Jamie is a User Experience Designer and Content Strategist currently based in Dublin, Ireland. He is a member of Long Now Foundation, and is a Fellow of the Royal Society of Arts. On occasion, he talks about himself in the third person.
Between the dawn of time and 2003, mankind generated about 5 exabytes of information. That's 5 billion gigabytes - or if you like your analogies old skool - a row of floppy disks ten times wider than the sun. Now this same amount of information is now being generated every two years, much of it crammed into the haphazard maelstrom we call the internet. And this is only the beginning.
Every day we fill servers full of news, books, photos and video.
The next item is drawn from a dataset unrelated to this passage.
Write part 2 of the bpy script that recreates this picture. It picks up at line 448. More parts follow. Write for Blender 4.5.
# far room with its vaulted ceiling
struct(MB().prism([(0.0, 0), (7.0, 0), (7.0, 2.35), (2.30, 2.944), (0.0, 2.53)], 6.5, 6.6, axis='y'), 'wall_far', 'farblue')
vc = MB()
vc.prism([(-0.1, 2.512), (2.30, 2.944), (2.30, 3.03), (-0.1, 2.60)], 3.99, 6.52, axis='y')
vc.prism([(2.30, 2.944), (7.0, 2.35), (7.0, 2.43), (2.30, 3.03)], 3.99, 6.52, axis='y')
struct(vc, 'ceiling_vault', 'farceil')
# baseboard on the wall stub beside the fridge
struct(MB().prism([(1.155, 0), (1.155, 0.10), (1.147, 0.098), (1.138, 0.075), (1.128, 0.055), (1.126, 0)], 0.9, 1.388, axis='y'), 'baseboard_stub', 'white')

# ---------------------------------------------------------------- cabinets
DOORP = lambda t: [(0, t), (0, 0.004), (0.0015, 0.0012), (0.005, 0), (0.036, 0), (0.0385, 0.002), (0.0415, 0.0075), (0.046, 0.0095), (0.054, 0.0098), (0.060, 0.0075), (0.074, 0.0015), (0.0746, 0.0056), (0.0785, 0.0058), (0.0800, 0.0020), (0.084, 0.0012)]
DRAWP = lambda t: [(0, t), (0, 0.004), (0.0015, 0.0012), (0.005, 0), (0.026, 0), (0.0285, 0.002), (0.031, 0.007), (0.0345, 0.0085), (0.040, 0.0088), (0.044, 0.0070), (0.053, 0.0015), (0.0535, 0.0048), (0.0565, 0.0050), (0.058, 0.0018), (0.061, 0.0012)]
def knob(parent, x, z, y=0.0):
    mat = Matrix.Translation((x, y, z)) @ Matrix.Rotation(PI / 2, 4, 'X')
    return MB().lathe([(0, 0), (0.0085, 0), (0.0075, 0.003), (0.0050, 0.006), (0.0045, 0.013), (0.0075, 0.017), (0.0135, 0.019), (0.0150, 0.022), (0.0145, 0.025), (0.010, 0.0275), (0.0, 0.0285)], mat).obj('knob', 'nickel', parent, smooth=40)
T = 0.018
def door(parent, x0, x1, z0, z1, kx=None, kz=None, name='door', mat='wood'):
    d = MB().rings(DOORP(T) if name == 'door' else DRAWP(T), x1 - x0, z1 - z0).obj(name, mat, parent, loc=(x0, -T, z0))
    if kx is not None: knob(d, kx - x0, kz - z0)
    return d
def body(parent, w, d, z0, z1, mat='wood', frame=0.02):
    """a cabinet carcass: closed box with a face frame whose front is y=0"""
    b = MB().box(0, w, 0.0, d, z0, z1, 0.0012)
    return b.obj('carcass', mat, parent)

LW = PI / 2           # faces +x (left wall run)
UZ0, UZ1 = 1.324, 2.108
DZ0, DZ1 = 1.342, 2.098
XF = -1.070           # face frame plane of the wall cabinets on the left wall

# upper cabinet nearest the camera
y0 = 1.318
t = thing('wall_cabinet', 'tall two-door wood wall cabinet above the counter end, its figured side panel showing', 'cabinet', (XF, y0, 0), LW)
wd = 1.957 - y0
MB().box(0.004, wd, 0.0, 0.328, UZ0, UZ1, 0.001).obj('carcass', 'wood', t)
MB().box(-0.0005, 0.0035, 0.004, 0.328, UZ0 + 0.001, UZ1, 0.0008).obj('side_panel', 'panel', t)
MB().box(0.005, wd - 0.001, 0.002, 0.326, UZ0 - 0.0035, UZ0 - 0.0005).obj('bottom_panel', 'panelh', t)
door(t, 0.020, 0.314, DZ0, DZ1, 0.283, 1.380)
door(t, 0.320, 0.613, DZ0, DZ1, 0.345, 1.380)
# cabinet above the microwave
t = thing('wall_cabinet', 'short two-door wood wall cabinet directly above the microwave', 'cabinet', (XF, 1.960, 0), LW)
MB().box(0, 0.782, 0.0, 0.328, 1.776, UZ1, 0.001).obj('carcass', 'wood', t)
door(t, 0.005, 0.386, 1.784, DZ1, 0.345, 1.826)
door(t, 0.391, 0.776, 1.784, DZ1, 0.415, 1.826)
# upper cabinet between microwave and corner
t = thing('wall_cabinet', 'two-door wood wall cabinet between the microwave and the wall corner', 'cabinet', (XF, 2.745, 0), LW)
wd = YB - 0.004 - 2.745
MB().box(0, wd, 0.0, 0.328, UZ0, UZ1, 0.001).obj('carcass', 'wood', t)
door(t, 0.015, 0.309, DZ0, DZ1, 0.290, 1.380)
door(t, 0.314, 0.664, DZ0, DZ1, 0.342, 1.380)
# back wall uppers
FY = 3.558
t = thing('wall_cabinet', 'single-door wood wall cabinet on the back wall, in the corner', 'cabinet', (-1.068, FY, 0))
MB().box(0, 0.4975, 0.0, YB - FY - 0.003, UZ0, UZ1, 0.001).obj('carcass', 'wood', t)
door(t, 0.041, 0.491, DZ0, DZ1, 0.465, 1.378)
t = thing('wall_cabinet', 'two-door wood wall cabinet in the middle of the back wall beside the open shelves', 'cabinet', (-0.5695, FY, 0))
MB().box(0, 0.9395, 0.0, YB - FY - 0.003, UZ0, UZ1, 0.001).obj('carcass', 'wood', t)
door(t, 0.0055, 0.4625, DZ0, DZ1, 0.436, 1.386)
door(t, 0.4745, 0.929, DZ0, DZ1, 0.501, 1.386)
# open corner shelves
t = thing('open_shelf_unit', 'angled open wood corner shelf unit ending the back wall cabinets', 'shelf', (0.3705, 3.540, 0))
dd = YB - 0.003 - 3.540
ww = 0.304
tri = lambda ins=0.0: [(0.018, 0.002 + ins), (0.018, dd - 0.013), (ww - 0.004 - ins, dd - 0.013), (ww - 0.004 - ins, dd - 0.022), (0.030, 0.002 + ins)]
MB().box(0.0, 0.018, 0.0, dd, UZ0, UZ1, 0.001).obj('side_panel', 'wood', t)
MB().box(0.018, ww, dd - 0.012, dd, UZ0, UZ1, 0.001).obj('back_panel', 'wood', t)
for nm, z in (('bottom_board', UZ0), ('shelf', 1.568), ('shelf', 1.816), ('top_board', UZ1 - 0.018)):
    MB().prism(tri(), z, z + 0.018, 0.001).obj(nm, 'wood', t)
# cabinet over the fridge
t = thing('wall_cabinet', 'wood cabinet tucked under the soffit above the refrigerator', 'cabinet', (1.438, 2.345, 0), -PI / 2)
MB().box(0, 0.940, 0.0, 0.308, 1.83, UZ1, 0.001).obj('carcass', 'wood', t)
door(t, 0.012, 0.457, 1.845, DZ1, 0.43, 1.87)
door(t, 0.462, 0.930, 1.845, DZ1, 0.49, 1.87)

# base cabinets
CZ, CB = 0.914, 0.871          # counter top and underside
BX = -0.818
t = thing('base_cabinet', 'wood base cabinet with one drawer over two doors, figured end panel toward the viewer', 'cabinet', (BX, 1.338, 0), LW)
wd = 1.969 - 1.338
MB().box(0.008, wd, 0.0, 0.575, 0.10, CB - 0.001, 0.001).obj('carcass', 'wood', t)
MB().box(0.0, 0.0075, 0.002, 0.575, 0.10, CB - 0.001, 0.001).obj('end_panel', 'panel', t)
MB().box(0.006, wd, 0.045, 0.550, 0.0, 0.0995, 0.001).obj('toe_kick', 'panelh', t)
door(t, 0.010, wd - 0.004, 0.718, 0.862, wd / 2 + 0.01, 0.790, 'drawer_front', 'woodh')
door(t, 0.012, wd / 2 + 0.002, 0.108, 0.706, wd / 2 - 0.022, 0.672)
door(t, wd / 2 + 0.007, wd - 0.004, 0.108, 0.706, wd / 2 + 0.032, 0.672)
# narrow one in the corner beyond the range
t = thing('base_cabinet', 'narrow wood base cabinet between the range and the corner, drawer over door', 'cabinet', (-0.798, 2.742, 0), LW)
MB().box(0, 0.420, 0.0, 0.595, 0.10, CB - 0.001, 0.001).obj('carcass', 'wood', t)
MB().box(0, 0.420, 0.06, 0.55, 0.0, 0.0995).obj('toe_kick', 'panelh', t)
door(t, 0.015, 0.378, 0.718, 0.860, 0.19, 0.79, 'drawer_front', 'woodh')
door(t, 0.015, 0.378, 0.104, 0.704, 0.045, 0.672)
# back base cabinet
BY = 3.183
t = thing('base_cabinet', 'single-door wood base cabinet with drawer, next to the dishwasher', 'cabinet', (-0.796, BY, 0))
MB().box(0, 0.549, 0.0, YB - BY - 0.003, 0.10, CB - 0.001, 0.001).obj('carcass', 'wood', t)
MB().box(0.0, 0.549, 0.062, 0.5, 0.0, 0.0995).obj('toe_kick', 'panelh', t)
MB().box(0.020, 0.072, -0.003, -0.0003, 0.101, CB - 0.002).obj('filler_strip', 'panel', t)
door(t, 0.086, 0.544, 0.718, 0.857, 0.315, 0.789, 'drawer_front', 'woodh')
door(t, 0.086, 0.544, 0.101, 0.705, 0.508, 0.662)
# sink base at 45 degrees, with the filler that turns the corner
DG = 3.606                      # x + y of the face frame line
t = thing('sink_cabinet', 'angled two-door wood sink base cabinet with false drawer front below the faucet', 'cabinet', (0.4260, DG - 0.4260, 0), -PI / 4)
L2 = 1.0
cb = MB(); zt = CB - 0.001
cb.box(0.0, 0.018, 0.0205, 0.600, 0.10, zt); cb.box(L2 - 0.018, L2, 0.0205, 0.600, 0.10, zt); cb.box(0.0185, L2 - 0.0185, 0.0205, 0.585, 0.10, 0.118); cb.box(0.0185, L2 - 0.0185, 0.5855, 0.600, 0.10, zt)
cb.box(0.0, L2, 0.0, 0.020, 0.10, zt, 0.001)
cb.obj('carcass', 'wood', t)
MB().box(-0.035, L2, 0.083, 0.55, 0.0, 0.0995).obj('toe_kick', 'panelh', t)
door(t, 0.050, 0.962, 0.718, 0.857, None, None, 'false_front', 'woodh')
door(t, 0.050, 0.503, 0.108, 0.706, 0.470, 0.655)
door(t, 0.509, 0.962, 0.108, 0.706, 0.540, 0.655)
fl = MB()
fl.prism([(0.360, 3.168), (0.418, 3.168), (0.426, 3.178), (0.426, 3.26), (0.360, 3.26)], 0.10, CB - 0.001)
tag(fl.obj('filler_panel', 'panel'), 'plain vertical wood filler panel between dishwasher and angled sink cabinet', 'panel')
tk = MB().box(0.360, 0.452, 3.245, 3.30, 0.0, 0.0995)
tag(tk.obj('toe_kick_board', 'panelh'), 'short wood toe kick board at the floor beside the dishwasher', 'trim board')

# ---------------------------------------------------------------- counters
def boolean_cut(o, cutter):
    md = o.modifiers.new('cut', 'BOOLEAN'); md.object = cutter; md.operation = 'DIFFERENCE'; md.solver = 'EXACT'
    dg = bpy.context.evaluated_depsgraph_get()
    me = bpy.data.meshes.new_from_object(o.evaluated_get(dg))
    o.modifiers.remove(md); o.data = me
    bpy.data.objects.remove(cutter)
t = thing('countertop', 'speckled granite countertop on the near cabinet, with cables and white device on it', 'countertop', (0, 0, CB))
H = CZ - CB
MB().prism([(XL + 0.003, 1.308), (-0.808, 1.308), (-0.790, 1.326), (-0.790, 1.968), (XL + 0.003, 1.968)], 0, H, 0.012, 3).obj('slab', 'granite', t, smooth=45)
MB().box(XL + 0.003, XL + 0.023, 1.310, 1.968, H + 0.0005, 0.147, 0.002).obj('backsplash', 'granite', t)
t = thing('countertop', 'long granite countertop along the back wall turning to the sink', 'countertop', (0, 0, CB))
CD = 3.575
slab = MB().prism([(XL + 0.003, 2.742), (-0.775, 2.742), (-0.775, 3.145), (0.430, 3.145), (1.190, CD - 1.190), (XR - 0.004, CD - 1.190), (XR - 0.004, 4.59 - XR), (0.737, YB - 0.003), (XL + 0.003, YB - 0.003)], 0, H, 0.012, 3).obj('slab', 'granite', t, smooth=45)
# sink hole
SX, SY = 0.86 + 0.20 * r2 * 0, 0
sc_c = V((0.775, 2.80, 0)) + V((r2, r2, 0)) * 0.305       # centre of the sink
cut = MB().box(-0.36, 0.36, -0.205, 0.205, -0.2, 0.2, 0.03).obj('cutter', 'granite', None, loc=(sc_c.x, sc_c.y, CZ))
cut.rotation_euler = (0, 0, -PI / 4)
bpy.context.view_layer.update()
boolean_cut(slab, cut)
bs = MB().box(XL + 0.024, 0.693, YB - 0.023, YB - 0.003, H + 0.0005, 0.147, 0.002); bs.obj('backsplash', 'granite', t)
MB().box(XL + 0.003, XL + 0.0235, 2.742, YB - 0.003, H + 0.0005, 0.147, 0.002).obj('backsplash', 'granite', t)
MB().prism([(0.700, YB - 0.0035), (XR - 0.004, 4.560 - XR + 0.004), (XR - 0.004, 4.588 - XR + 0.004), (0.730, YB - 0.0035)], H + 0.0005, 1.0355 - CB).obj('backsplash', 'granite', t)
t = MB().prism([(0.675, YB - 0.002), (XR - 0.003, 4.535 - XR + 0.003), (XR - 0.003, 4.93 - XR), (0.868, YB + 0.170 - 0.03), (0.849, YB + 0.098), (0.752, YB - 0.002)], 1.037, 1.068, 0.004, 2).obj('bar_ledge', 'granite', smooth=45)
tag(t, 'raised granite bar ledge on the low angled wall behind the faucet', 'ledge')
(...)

Tweets and blogs. Podcasts and publications. We have cameras on every corner and eyes in every pocket. Devices to determine our coordinates in space and time. The challenge now is not gathering information, but sorting into a comprehensible form and making it useful. Search engines are only part of the solution. Just as important are the new diciplines have evolved to cope with these challenges. Interface Designers, UX Specialists and Information Architects working together to light up the Deep Web - a realm of the internet thought to be orders of magnitude greater than the one we currently know.
Already suffering from acute information overload, we have barely dipped our toe in the Information Age, and the challenges before us are enormous. I hope to do my own, small part, in finding solutions.